110. Сады стихов. Братство отечественных талантов
Именно в нашем фэнсионе Поэт впервые получает от социума Вольную, право быть независимым. Идти «куда влечет тебя свободный ум». Не склоняться перед сильными мира сего.
Это право надо считать наследственным, передающимся от поколения к поколению.
И ныне властям предержащим надо иметь в виду, что свобода поэта в России выкуплена, что за нее заплачено – те символические «две с половиной тысячи серебром» никуда не пропали, сочтенные на счетах в небесной канцелярии.
Братство отечественных талантов
Неписаный закон русской литературы.
Хемницер, Львов и Капнист наставляют в тонкостях стихотворной техники Державина.
Жуковский, Брюллов и другие из их кружка вызволяют из крепостной зависимости Шевченко.

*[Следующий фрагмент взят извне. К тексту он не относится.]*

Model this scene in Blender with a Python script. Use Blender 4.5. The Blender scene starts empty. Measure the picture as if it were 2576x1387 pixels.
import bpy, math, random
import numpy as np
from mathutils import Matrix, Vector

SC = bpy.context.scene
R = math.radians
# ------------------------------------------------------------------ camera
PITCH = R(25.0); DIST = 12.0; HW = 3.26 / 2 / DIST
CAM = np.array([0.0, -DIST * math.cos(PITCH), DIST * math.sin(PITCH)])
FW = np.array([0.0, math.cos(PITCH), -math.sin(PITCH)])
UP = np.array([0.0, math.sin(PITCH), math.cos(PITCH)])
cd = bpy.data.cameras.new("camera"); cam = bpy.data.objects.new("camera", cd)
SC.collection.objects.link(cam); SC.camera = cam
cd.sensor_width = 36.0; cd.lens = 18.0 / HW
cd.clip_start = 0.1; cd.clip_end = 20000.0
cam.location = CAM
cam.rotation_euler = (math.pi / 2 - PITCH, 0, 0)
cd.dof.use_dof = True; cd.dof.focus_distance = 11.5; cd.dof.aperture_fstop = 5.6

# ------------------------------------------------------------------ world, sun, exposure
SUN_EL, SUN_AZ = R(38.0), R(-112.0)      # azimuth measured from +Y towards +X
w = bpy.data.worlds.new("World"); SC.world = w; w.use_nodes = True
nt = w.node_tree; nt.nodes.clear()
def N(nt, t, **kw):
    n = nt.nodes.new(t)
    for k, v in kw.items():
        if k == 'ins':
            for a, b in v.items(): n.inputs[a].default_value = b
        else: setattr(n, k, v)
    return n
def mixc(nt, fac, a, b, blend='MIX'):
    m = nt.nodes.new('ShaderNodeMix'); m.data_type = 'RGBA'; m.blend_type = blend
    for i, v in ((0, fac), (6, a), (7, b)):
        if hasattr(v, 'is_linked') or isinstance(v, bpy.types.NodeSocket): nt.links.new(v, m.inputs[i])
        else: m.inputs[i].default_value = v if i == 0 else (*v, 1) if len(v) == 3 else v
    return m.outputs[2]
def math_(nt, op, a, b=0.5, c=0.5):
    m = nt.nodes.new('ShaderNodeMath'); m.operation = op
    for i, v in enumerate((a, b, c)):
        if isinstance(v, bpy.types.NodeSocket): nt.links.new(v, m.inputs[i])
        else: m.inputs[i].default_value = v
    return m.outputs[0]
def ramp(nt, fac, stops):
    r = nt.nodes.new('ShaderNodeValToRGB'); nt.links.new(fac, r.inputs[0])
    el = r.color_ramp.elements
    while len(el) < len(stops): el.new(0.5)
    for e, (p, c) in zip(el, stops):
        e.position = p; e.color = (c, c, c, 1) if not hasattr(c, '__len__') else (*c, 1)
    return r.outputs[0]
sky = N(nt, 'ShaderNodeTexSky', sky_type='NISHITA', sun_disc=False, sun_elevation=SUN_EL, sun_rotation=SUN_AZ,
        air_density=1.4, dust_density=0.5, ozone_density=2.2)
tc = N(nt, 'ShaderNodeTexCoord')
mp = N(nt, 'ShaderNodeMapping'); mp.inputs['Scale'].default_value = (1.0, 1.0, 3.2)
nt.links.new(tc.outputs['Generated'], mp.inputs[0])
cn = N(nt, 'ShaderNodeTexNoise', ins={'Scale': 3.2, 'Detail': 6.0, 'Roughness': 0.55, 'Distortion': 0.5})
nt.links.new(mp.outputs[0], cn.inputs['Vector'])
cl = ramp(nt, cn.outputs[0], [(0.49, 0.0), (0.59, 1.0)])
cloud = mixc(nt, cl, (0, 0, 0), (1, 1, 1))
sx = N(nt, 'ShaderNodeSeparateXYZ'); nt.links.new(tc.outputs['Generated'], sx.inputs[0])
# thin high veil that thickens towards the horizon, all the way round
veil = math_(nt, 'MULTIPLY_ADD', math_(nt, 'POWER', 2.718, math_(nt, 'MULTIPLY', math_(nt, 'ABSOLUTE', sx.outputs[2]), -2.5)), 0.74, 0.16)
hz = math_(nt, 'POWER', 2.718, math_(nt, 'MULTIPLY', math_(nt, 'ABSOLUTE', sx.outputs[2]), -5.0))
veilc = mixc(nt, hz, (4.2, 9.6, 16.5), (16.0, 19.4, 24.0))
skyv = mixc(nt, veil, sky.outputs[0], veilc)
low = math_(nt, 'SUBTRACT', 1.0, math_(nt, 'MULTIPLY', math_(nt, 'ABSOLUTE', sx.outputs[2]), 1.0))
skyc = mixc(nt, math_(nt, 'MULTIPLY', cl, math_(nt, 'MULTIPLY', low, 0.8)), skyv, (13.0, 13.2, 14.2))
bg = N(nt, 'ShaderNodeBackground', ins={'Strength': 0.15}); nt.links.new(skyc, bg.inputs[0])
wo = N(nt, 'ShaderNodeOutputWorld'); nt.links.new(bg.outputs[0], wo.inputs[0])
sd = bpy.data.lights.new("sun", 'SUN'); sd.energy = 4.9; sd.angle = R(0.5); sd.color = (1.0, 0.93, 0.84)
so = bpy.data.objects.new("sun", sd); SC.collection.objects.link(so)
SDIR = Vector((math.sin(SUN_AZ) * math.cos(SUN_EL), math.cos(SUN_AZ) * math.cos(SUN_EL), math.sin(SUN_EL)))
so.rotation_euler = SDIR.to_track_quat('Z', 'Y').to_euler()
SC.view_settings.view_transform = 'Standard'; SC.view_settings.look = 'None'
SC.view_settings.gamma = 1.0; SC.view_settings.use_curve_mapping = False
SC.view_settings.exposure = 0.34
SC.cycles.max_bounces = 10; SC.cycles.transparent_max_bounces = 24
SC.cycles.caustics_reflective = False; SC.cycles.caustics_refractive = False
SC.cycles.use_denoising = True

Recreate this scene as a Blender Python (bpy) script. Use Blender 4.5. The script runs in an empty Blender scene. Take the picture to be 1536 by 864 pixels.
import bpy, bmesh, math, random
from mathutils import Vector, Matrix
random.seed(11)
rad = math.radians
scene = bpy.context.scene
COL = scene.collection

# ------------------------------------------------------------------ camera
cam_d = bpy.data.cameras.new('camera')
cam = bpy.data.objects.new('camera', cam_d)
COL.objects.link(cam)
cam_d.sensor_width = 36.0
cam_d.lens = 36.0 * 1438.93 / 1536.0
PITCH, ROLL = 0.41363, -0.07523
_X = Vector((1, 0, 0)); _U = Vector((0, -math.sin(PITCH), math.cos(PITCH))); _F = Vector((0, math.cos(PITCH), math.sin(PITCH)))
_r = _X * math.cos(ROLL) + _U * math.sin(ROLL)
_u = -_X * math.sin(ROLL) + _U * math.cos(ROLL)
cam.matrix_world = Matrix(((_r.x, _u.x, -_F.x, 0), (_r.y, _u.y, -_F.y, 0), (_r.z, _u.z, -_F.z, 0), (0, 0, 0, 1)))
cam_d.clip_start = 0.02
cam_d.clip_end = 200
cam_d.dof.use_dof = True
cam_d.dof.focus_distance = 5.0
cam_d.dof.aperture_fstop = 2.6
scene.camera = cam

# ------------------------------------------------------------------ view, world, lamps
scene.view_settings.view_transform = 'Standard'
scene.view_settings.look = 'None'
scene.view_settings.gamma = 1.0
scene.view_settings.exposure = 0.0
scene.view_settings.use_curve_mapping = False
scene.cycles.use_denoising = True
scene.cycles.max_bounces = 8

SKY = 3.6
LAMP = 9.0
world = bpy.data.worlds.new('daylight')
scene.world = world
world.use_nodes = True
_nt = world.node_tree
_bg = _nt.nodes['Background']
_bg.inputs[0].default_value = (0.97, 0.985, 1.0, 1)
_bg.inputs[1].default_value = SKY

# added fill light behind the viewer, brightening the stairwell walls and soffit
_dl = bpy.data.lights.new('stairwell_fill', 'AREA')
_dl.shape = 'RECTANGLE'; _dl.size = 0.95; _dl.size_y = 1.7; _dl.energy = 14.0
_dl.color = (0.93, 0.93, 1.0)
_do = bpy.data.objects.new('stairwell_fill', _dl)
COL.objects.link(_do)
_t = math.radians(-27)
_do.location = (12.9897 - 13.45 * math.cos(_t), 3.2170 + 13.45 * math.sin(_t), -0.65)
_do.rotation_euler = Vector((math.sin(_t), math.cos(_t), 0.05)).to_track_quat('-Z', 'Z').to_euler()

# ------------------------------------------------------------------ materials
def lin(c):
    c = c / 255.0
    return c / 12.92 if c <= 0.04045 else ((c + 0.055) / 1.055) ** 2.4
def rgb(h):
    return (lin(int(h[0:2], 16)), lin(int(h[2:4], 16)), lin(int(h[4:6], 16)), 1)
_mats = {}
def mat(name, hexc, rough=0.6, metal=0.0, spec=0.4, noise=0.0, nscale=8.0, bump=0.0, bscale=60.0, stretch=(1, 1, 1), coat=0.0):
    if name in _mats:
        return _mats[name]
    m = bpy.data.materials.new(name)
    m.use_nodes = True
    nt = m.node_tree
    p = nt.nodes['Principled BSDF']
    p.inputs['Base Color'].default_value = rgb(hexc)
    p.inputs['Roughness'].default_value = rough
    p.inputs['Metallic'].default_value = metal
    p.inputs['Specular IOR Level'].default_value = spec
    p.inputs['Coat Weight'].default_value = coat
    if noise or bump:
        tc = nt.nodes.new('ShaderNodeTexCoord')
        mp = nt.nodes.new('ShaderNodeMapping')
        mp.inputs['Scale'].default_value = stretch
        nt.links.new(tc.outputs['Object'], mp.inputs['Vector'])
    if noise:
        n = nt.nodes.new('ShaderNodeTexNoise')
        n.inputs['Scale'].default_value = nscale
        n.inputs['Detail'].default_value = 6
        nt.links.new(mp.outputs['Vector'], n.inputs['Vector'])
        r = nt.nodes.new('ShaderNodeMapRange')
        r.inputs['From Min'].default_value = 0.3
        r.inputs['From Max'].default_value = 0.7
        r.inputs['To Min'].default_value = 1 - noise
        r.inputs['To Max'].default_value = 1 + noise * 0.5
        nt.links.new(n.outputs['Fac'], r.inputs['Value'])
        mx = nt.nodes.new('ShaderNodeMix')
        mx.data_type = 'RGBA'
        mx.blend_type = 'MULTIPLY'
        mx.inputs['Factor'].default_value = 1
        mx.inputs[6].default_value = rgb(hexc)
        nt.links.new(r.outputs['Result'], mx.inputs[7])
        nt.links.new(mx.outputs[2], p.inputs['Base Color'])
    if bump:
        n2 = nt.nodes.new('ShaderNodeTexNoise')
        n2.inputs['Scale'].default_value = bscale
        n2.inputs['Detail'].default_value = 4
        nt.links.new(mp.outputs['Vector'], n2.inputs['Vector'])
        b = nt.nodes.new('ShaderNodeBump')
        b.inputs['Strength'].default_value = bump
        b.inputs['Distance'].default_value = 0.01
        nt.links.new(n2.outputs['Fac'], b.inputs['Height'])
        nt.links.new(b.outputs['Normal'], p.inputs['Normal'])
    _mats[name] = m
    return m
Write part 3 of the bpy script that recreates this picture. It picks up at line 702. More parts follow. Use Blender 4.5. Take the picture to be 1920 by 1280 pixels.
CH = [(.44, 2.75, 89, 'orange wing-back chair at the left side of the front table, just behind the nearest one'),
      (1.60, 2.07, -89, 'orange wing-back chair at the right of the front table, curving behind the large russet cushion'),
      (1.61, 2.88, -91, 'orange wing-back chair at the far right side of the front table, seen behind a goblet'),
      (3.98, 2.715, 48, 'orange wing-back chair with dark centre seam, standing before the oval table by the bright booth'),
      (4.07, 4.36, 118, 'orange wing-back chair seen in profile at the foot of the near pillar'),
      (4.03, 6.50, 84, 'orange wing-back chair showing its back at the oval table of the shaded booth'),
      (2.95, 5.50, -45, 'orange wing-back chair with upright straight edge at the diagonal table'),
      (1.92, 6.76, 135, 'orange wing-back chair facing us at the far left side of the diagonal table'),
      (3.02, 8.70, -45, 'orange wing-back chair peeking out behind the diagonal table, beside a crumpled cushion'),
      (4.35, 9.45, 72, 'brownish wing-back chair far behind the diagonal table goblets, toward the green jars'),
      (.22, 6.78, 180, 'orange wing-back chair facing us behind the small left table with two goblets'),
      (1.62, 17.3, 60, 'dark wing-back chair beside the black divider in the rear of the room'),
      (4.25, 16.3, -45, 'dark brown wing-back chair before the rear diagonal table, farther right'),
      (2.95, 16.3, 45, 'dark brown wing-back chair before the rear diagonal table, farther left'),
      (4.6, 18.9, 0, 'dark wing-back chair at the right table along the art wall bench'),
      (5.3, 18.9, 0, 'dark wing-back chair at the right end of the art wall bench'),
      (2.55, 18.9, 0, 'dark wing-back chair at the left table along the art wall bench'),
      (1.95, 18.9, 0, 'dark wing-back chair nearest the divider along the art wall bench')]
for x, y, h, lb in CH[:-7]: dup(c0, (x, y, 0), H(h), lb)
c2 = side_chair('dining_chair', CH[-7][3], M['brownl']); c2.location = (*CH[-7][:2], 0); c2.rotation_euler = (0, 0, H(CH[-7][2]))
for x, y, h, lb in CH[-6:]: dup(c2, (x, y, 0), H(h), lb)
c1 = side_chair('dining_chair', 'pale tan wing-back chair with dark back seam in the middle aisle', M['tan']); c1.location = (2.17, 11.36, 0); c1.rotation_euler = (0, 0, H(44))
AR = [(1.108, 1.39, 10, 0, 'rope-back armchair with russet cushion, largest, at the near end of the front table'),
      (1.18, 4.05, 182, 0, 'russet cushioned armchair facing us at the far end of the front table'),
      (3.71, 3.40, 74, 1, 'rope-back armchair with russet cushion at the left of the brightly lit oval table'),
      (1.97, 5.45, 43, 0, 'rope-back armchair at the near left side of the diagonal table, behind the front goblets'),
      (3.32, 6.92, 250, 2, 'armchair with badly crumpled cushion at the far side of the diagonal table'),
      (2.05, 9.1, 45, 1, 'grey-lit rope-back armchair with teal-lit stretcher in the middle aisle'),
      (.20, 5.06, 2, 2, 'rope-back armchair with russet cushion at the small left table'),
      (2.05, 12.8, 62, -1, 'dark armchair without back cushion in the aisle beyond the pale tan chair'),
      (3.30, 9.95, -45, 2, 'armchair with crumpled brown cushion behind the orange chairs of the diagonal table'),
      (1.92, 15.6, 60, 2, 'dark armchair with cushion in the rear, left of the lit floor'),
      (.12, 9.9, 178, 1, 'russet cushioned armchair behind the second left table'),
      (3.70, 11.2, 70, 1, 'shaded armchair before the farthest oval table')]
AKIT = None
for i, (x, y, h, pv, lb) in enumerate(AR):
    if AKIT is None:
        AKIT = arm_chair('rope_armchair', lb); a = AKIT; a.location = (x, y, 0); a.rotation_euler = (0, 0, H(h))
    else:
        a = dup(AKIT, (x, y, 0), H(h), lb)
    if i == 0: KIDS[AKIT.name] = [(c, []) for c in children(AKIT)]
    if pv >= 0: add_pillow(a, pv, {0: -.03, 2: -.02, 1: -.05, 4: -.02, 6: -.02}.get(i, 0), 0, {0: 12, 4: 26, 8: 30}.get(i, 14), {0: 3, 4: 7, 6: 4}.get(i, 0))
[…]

Тот же Жуковский, пользуясь своим влиянием при дворе (учитель наследника престола), без конца выгораживает Пушкина, спасает его от монаршего гнева. Да и его ли одного.
Пушкин дарит сюжеты «Ревизора» и «Мертвых душ» Гоголю.
Панаевы вытаскивают из нищеты Некрасова, приводят его в «Современник».
Некрасов читает первые рассказы и повести графа Толстого («Набег», «Детство», «Отрочество») пишет ему одобрительные письма, публикует в «Современнике».
Он же, вместе с Белинским открывает Достоевского. К ним его «Бедные люди» попадают через писателя Григоровича, приятеля Ф.М.
Опять-таки Григорович (уже на закате жизни) убеждает молодого Антошу Чехонте относиться к своему дару серьезно, не растрачиваться на пустяки, служить святой литературе – и Чехонте становится Чеховым.
Гиппиус и Мережковский вводят в литературу школьного учителя Тетерникова, придумывают ему псевдоним – Сологуб (в Пале-Рояле на Пушкинской).
Сологуб, в свою очередь, изо всех сил способствует славе Игоря Северянина; рекомендует в журналы первые стихи Есенина.
Чулков ободряет уважительным отзывом молодую Ахматову (Витебский вокзал, в непосредственной близости к Трапеции).
Сергей Маковский устраивает литературный дебют Мандельштама.
Гумилев, великий открыватель талантов восторгается первой книгой Мандельштама, вводит его в свой круг. Даже много лет спустя, уже «в черном бархате советской ночи» Осип Эмильевич аттестовался не без гордости: «Меня признал Гумилев», – утверждая тем самым законность своего присутствия в литературе.